In Magee v. Coca-Cola Refreshments USA, Inc., the Supreme Court is being asked to resolve what might be a relatively narrow question under the Americans with Disabilities Act: whether a soft drink vending machine (which happens to be web-enabled) counts as a “place of public accommodation.” Plaintiffs in the case argue that it is a “sales establishment,” but the Fifth Circuit found that term more appropriately to cover business establishments that a customer might enter. Lurking in the background, for possible guidance if not resolution by the Court, is the much bigger question of whether virtual-only elements of commerce, such as websites, are “establishments” of “public accommodation.” The high court has not resolved that question, which has allowed for the growth of the fantastically expensive and onerous theories of web accessibility under which lawyers are now rolling out a large volume of lawsuits, such as one challenging as inaccessible the order-taking website of the Five Guys hamburger chain. Perhaps aware of these major if not necessarily immediate implications, the Supreme Court has invited the U.S. Department of Justice to offer comments on whether it should grant certiorari in the case. [Daniel Fisher]

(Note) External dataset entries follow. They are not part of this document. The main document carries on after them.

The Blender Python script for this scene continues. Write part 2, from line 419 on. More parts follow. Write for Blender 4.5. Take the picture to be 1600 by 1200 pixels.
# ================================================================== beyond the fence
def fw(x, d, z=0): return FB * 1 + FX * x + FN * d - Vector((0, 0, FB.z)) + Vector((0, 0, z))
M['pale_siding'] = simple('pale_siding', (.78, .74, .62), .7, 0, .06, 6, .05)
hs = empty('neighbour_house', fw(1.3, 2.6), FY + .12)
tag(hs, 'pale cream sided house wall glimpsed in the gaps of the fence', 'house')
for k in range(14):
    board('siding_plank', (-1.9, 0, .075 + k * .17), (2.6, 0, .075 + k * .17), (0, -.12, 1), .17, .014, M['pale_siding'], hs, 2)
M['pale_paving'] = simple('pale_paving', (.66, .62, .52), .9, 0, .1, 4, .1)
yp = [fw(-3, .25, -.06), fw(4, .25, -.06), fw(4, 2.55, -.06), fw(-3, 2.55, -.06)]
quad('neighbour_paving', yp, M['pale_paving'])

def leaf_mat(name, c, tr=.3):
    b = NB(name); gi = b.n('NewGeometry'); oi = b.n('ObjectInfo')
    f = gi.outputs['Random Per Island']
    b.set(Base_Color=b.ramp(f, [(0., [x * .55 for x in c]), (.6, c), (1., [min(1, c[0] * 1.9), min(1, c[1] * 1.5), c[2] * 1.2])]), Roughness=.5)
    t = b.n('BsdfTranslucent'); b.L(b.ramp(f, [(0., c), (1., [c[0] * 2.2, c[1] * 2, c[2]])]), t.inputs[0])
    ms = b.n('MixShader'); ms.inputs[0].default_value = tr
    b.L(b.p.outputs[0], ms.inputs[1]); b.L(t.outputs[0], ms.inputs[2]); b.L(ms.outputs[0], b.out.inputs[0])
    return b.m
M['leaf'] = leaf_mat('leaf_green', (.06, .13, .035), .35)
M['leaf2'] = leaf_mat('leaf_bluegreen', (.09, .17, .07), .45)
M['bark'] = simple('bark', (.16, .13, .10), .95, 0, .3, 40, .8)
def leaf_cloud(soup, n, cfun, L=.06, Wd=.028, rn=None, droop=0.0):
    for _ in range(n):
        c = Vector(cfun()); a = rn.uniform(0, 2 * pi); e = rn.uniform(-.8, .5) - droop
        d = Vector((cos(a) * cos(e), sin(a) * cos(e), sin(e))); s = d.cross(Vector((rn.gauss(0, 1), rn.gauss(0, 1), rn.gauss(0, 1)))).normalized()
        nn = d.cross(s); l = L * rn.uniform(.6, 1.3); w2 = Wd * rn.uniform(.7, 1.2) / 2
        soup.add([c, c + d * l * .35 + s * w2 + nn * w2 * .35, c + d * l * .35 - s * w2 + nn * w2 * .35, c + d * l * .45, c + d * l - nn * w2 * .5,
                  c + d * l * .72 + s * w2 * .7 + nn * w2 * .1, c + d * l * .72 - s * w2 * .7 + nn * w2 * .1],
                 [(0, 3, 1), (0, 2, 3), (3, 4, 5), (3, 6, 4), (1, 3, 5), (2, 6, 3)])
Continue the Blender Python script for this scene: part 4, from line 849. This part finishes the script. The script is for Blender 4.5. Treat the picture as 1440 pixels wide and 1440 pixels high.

  • “[T]he high court has not resolved that question.” What irritates me most about these laws is that once written, Congress sits on their hands as the Courts interpret the laws however they wish over the next few decades. Unlike Ten Commandments written on stone… these laws can be rewritten if they are not perfectly clear. It’d be better if the Court handed back the law back to Congress marked “Incomplete” and asked them to come see them during office hours next week.

  • Since section 508 was signed into law and it covers specifically web accessibility and other things for federal procurement, use, development, etc… Doesn’t that pretty well establish that it isn’t in ADA?